Monday, January 6, 2014

Manitoba PCs hold widening lead

Released between Christmas and New Year's, the latest polling numbers out of Manitoba may have been over-looked. The New Democrats should hope they were, because they were horrible. Probe Research shows Brian Pallister's Progressive Conservatives holding a gaping 22-point lead over the governing NDP. No party has won an election by such a margin in over 60 years.
Probe was last in the field for the Winnipeg Free Press in September, and since that poll they have recorded a five-point increase for the Tories. They now lead with 48%, while the New Democrats have dropped three points to 26%. The Liberals held steady at 20%, while 6% of respondents would vote for another party (mostly the Greens).
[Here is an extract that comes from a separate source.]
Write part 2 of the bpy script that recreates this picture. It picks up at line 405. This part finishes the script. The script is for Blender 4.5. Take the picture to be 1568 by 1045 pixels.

Of note is the large number of undecideds: 22%. That is a nine-point increase over the last two polls from Probe. Because of that, the shifts in support since September for any of the parties among decided voters do not seem statistically significant, though the increase in undecideds certainly is.

These numbers are remarkable since they represent the best and worst results for the PCs and NDP, respectively, in many years. In the space of 12 months, the NDP has shed 13 points of support. The Liberals have benefited, picking up nine points. The PCs have gained six.

It has put them in a strong position. They Tories led by 22 points among men and 20 points among women, while they were ahead in all age groups, education levels, and income brackets.

The party is also in front in Winnipeg, with 41% to 29% for the NDP (down seven points since September). The Liberals ran a strong third in the capital with 23%. The PCs were in front in every part of Winnipeg except the downtown core, where the NDP remains in front.

In the rest of the province, the Tories led with 58% to 21% for the NDP and 15% for the Liberals.
With these levels of support, the Progressive Conservatives would win a landslide with 42 seats to just nine for the NDP and six for the Liberals.

Almost all of the NDP and Liberal seats would come in the capital, while the Tories would sweep all of southern, rural Manitoba.

These are striking numbers, particularly since elections in Manitoba tend to be close affairs. As mentioned at the outset, no party has won an election by such a large margin as 22 points since 1953, so it follows that these numbers would produce an unusual result (but recall that the model correctly called 56 of 57 ridings in the 2011 election).

Nine seats would be the worst result for the New Democrats since the 1962 election, six would be the best result for the Liberals since 1990, and 42 seats for the Tories would be the best performance by any party in the province's history.

One imagines, then, that this could be rock-bottom for Greg Selinger's NDP and that they have nowhere to go but up. The Liberals have a new leader in Rana Bokhari, but she is not well known and it seems unlikely that she will replace the NDP as the alternative to the Tories. Pallister is in an enviable position, especially in facing a government that has been in power for 15 years and will have been in power by 16 or 17 years by the time Manitobans are next called to the polls.